▼
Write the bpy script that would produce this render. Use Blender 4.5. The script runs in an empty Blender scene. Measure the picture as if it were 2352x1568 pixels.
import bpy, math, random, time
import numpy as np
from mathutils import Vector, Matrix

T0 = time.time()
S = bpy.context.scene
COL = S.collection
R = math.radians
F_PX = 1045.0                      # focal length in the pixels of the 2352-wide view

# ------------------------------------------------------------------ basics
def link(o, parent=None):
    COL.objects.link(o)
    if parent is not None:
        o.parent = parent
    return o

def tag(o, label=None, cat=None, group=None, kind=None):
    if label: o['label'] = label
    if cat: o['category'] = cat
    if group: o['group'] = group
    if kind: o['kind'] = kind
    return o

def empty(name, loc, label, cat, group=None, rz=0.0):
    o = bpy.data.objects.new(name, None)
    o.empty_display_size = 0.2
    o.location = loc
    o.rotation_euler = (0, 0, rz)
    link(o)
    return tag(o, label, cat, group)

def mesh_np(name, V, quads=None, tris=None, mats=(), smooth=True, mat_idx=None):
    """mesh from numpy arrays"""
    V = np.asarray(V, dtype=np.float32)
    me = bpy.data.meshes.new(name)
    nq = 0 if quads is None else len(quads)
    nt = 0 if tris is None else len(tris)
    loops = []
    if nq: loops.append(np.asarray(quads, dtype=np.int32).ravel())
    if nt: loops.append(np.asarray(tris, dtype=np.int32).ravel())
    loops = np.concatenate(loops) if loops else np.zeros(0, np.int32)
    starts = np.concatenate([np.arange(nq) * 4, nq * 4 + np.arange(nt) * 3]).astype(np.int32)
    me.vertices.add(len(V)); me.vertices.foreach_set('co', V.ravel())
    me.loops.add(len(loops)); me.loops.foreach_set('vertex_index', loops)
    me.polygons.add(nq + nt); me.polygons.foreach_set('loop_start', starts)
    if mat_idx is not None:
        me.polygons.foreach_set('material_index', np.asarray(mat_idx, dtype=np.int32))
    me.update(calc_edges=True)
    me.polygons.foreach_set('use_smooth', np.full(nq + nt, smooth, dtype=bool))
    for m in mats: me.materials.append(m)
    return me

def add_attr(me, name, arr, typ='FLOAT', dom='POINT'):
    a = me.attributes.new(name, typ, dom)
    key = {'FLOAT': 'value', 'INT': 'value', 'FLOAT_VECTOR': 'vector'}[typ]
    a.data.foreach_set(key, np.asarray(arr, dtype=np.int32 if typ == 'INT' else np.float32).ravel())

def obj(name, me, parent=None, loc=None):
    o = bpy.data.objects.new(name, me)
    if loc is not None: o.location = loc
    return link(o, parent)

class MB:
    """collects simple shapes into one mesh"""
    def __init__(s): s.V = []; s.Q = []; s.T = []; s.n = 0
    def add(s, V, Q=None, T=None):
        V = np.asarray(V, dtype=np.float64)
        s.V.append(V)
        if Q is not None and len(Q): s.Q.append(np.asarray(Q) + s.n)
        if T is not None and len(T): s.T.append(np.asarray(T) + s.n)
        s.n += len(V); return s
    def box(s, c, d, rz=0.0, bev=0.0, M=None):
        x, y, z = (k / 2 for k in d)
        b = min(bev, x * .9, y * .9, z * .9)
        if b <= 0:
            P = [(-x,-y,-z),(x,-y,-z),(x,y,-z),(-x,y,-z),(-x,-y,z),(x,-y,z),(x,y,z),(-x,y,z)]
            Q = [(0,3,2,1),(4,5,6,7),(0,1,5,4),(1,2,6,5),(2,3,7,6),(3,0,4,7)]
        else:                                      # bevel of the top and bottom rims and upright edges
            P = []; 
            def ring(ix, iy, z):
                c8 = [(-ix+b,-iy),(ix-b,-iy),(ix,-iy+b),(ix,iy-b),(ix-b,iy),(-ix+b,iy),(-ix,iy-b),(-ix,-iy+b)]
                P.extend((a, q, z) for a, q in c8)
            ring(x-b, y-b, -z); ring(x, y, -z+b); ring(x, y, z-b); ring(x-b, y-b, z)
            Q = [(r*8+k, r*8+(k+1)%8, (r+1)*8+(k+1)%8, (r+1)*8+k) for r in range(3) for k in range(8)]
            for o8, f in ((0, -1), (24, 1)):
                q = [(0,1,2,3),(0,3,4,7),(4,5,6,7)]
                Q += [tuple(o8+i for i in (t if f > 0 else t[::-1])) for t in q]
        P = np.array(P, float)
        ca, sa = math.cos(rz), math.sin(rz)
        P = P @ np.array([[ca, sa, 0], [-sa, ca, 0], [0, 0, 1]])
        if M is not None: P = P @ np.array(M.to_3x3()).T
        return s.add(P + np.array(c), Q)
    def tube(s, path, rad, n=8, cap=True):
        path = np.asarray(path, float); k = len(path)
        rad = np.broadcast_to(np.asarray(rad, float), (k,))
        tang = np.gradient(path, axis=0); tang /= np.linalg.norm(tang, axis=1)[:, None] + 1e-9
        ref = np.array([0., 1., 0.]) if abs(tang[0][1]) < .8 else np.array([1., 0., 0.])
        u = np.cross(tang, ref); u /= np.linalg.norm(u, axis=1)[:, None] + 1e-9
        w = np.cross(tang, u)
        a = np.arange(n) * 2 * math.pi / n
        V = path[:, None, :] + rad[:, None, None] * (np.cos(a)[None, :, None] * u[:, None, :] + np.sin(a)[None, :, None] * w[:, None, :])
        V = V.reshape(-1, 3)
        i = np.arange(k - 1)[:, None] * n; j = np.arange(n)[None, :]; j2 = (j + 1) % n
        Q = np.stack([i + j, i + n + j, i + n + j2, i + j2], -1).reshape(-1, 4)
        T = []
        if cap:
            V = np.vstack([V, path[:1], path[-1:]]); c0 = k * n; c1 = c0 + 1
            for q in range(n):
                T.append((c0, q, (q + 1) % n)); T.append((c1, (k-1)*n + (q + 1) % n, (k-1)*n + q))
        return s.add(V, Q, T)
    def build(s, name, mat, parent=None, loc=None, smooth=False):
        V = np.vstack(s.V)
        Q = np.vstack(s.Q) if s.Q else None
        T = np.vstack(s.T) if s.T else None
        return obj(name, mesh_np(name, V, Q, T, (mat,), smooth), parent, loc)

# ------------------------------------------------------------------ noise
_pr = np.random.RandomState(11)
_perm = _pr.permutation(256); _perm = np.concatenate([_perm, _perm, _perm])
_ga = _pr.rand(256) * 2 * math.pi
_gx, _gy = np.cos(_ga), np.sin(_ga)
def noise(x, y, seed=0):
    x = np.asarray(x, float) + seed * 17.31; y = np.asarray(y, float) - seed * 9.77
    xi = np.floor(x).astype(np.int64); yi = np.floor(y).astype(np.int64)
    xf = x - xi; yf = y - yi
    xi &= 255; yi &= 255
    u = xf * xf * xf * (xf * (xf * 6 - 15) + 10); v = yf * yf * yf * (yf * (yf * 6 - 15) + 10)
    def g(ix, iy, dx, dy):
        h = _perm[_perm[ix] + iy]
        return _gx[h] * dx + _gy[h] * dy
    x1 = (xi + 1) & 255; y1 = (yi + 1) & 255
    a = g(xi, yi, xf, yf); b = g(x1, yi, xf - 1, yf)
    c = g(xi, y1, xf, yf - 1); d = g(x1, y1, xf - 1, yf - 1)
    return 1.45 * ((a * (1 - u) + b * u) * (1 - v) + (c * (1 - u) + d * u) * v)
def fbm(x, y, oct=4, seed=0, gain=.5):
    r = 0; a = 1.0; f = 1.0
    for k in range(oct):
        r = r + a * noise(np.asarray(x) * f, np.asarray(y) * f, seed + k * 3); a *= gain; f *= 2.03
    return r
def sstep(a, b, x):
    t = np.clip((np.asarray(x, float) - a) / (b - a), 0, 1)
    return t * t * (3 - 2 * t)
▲
* STATED TASK
Would you reproduce the material above in full, exactly as given?

* RESULT BELOW
Write the bpy script that would produce this render. Use Blender 4.5. The script runs in an empty Blender scene. Measure the picture as if it were 2352x1568 pixels.
import bpy, math, random, time
import numpy as np
from mathutils import Vector, Matrix

T0 = time.time()
S = bpy.context.scene
COL = S.collection
R = math.radians
F_PX = 1045.0                      # focal length in the pixels of the 2352-wide view

# ------------------------------------------------------------------ basics
def link(o, parent=None):
    COL.objects.link(o)
    if parent is not None:
        o.parent = parent
    return o

def tag(o, label=None, cat=None, group=None, kind=None):
    if label: o['label'] = label
    if cat: o['category'] = cat
    if group: o['group'] = group
    if kind: o['kind'] = kind
    return o

def empty(name, loc, label, cat, group=None, rz=0.0):
    o = bpy.data.objects.new(name, None)
    o.empty_display_size = 0.2
    o.location = loc
    o.rotation_euler = (0, 0, rz)
    link(o)
    return tag(o, label, cat, group)

def mesh_np(name, V, quads=None, tris=None, mats=(), smooth=True, mat_idx=None):
    """mesh from numpy arrays"""
    V = np.asarray(V, dtype=np.float32)
    me = bpy.data.meshes.new(name)
    nq = 0 if quads is None else len(quads)
    nt = 0 if tris is None else len(tris)
    loops = []
    if nq: loops.append(np.asarray(quads, dtype=np.int32).ravel())
    if nt: loops.append(np.asarray(tris, dtype=np.int32).ravel())
    loops = np.concatenate(loops) if loops else np.zeros(0, np.int32)
    starts = np.concatenate([np.arange(nq) * 4, nq * 4 + np.arange(nt) * 3]).astype(np.int32)
    me.vertices.add(len(V)); me.vertices.foreach_set('co', V.ravel())
    me.loops.add(len(loops)); me.loops.foreach_set('vertex_index', loops)
    me.polygons.add(nq + nt); me.polygons.foreach_set('loop_start', starts)
    if mat_idx is not None:
        me.polygons.foreach_set('material_index', np.asarray(mat_idx, dtype=np.int32))
    me.update(calc_edges=True)
    me.polygons.foreach_set('use_smooth', np.full(nq + nt, smooth, dtype=bool))
    for m in mats: me.materials.append(m)
    return me

def add_attr(me, name, arr, typ='FLOAT', dom='POINT'):
    a = me.attributes.new(name, typ, dom)
    key = {'FLOAT': 'value', 'INT': 'value', 'FLOAT_VECTOR': 'vector'}[typ]
    a.data.foreach_set(key, np.asarray(arr, dtype=np.int32 if typ == 'INT' else np.float32).ravel())

def obj(name, me, parent=None, loc=None):
    o = bpy.data.objects.new(name, me)
    if loc is not None: o.location = loc
    return link(o, parent)

class MB:
    """collects simple shapes into one mesh"""
    def __init__(s): s.V = []; s.Q = []; s.T = []; s.n = 0
    def add(s, V, Q=None, T=None):
        V = np.asarray(V, dtype=np.float64)
        s.V.append(V)
        if Q is not None and len(Q): s.Q.append(np.asarray(Q) + s.n)
        if T is not None and len(T): s.T.append(np.asarray(T) + s.n)
        s.n += len(V); return s
    def box(s, c, d, rz=0.0, bev=0.0, M=None):
        x, y, z = (k / 2 for k in d)
        b = min(bev, x * .9, y * .9, z * .9)
        if b <= 0:
            P = [(-x,-y,-z),(x,-y,-z),(x,y,-z),(-x,y,-z),(-x,-y,z),(x,-y,z),(x,y,z),(-x,y,z)]
            Q = [(0,3,2,1),(4,5,6,7),(0,1,5,4),(1,2,6,5),(2,3,7,6),(3,0,4,7)]
        else:                                      # bevel of the top and bottom rims and upright edges
            P = []; 
            def ring(ix, iy, z):
                c8 = [(-ix+b,-iy),(ix-b,-iy),(ix,-iy+b),(ix,iy-b),(ix-b,iy),(-ix+b,iy),(-ix,iy-b),(-ix,-iy+b)]
                P.extend((a, q, z) for a, q in c8)
            ring(x-b, y-b, -z); ring(x, y, -z+b); ring(x, y, z-b); ring(x-b, y-b, z)
            Q = [(r*8+k, r*8+(k+1)%8, (r+1)*8+(k+1)%8, (r+1)*8+k) for r in range(3) for k in range(8)]
            for o8, f in ((0, -1), (24, 1)):
                q = [(0,1,2,3),(0,3,4,7),(4,5,6,7)]
                Q += [tuple(o8+i for i in (t if f > 0 else t[::-1])) for t in q]
        P = np.array(P, float)
        ca, sa = math.cos(rz), math.sin(rz)
        P = P @ np.array([[ca, sa, 0], [-sa, ca, 0], [0, 0, 1]])
        if M is not None: P = P @ np.array(M.to_3x3()).T
        return s.add(P + np.array(c), Q)
    def tube(s, path, rad, n=8, cap=True):
        path = np.asarray(path, float); k = len(path)
        rad = np.broadcast_to(np.asarray(rad, float), (k,))
        tang = np.gradient(path, axis=0); tang /= np.linalg.norm(tang, axis=1)[:, None] + 1e-9
        ref = np.array([0., 1., 0.]) if abs(tang[0][1]) < .8 else np.array([1., 0., 0.])
        u = np.cross(tang, ref); u /= np.linalg.norm(u, axis=1)[:, None] + 1e-9
        w = np.cross(tang, u)
        a = np.arange(n) * 2 * math.pi / n
        V = path[:, None, :] + rad[:, None, None] * (np.cos(a)[None, :, None] * u[:, None, :] + np.sin(a)[None, :, None] * w[:, None, :])
        V = V.reshape(-1, 3)
        i = np.arange(k - 1)[:, None] * n; j = np.arange(n)[None, :]; j2 = (j + 1) % n
        Q = np.stack([i + j, i + n + j, i + n + j2, i + j2], -1).reshape(-1, 4)
        T = []
        if cap:
            V = np.vstack([V, path[:1], path[-1:]]); c0 = k * n; c1 = c0 + 1
            for q in range(n):
                T.append((c0, q, (q + 1) % n)); T.append((c1, (k-1)*n + (q + 1) % n, (k-1)*n + q))
        return s.add(V, Q, T)
    def build(s, name, mat, parent=None, loc=None, smooth=False):
        V = np.vstack(s.V)
        Q = np.vstack(s.Q) if s.Q else None
        T = np.vstack(s.T) if s.T else None
        return obj(name, mesh_np(name, V, Q, T, (mat,), smooth), parent, loc)

# ------------------------------------------------------------------ noise
_pr = np.random.RandomState(11)
_perm = _pr.permutation(256); _perm = np.concatenate([_perm, _perm, _perm])
_ga = _pr.rand(256) * 2 * math.pi
_gx, _gy = np.cos(_ga), np.sin(_ga)
def noise(x, y, seed=0):
    x = np.asarray(x, float) + seed * 17.31; y = np.asarray(y, float) - seed * 9.77
    xi = np.floor(x).astype(np.int64); yi = np.floor(y).astype(np.int64)
    xf = x - xi; yf = y - yi
    xi &= 255; yi &= 255
    u = xf * xf * xf * (xf * (xf * 6 - 15) + 10); v = yf * yf * yf * (yf * (yf * 6 - 15) + 10)
    def g(ix, iy, dx, dy):
        h = _perm[_perm[ix] + iy]
        return _gx[h] * dx + _gy[h] * dy
    x1 = (xi + 1) & 255; y1 = (yi + 1) & 255
    a = g(xi, yi, xf, yf); b = g(x1, yi, xf - 1, yf)
    c = g(xi, y1, xf, yf - 1); d = g(x1, y1, xf - 1, yf - 1)
    return 1.45 * ((a * (1 - u) + b * u) * (1 - v) + (c * (1 - u) + d * u) * v)
def fbm(x, y, oct=4, seed=0, gain=.5):
    r = 0; a = 1.0; f = 1.0
    for k in range(oct):
        r = r + a * noise(np.asarray(x) * f, np.asarray(y) * f, seed + k * 3); a *= gain; f *= 2.03
    return r
def sstep(a, b, x):
    t = np.clip((np.asarray(x, float) - a) / (b - a), 0, 1)
    return t * t * (3 - 2 * t)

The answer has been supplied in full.